Without giving away trade craft.
The reports come in. We have an air-gapped database. Contrary to most financial intelligence units in the world, police, law enforcement...no one else has access to our database, not unless you work at FINTRAC, and that's only if you work on the tactical intelligence side and only if you're working on that particular case. There is “need to know” within the agency as well.
Essentially, the information comes in. Let's say it's a suspicious transaction report and one of the two people who look at this finds some key words. It looks like #ProjectProtect, for example, dealing with human trafficking. They would read through the STR. They would give it to a team leader in the geographic area. STR teams are set up by geography. They would give it, for example, to the central region team leader, who would then take it and do some quick searches in the database to see if in fact we have transactions. They would give it to one of our analysts, who would then take that STR and go through it.

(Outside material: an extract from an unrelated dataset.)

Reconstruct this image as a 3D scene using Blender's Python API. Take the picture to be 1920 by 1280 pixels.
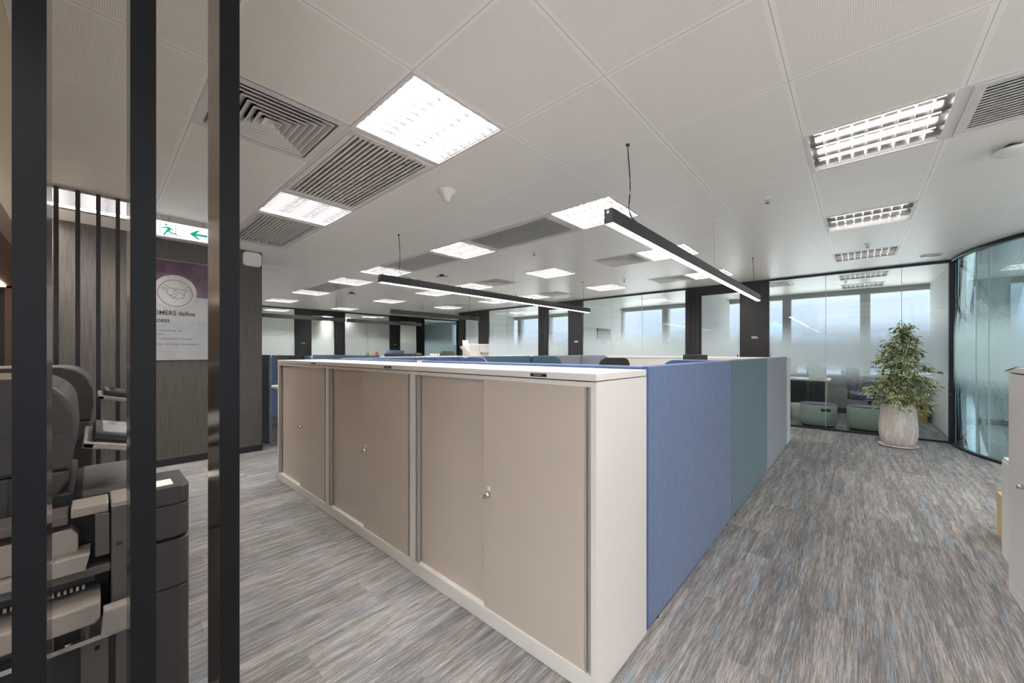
import bpy, bmesh, math, random
from mathutils import Vector, Matrix
for o in list(bpy.data.objects): bpy.data.objects.remove(o, do_unlink=True)
S = bpy.context.scene; C = S.collection
rnd = random.Random(7)
PI = math.pi
ZC = 2.505                      # ceiling height

# ------------------------------------------------------------ camera, world, exposure
cd = bpy.data.cameras.new('camera'); cam = bpy.data.objects.new('camera', cd); C.objects.link(cam)
cd.sensor_width = 36; cd.lens = 36*711.25/1920; cd.shift_y = 19.5/1920; cd.clip_start = .05; cd.clip_end = 900
cam.location = (0, 0, 1.25); cam.rotation_euler = (PI/2, 0, .738)
S.camera = cam
S.view_settings.view_transform = 'Standard'; S.view_settings.look = 'None'
S.view_settings.exposure = 0.57; S.view_settings.gamma = 1; S.view_settings.use_curve_mapping = False
w = bpy.data.worlds.new('sky'); S.world = w; w.use_nodes = True
nt = w.node_tree; nt.nodes.clear()
out = nt.nodes.new('ShaderNodeOutputWorld'); bg = nt.nodes.new('ShaderNodeBackground')
tc = nt.nodes.new('ShaderNodeTexCoord'); sp = nt.nodes.new('ShaderNodeSeparateXYZ'); cr = nt.nodes.new('ShaderNodeValToRGB')
nt.links.new(tc.outputs['Generated'], sp.inputs[0]); nt.links.new(sp.outputs['Z'], cr.inputs[0])
mp_ = nt.nodes.new('ShaderNodeMapRange'); mp_.inputs['From Min'].default_value = -1; nt.links.new(sp.outputs['Z'], mp_.inputs[0]); nt.links.new(mp_.outputs[0], cr.inputs[0])
# overcast day: haze at the horizon, brighter towards the zenith, ground below made extra bright to light the ceiling
E_ = cr.color_ramp.elements
E_[0].position = 0; E_[0].color = (.95, .94, .90, 1); E_[1].position = 1; E_[1].color = (.86, .93, 1, 1)
for p_, c_ in ((.42, (.80, .80, .78, 1)), (.47, (.36, .38, .40, 1)), (.49, (.36, .38, .40, 1)), (.50, (.165, .195, .245, 1)), (.545, (.205, .225, .26, 1)), (.68, (.62, .67, .72, 1))):
    e = E_.new(p_); e.color = c_
nt.links.new(cr.outputs[0], bg.inputs[0]); nt.links.new(bg.outputs[0], out.inputs[0]); bg.inputs[1].default_value = 3.2
LAMP = 54.0         # radiance of the ceiling tubes
BEAM = 12.0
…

Often the STR, especially with Project Protect, will identify that money went from this account to this account, or this IP address to this IP address. We would take that and search the rest of the database to see if we had other additional transactions that could be brought together to provide a very good picture for law enforcement.
Once we have that, we will put our own case together. We have summary sheets. We have transaction tables. We have i2 charts. We have fact sheets that identify who is included in the disclosure and why. We will do some open source information. We'll also look in our database to see if this is related to any other previous cases on which we disclosed. If so, we will include that. Then we will send that out to the appropriate law enforcement agency.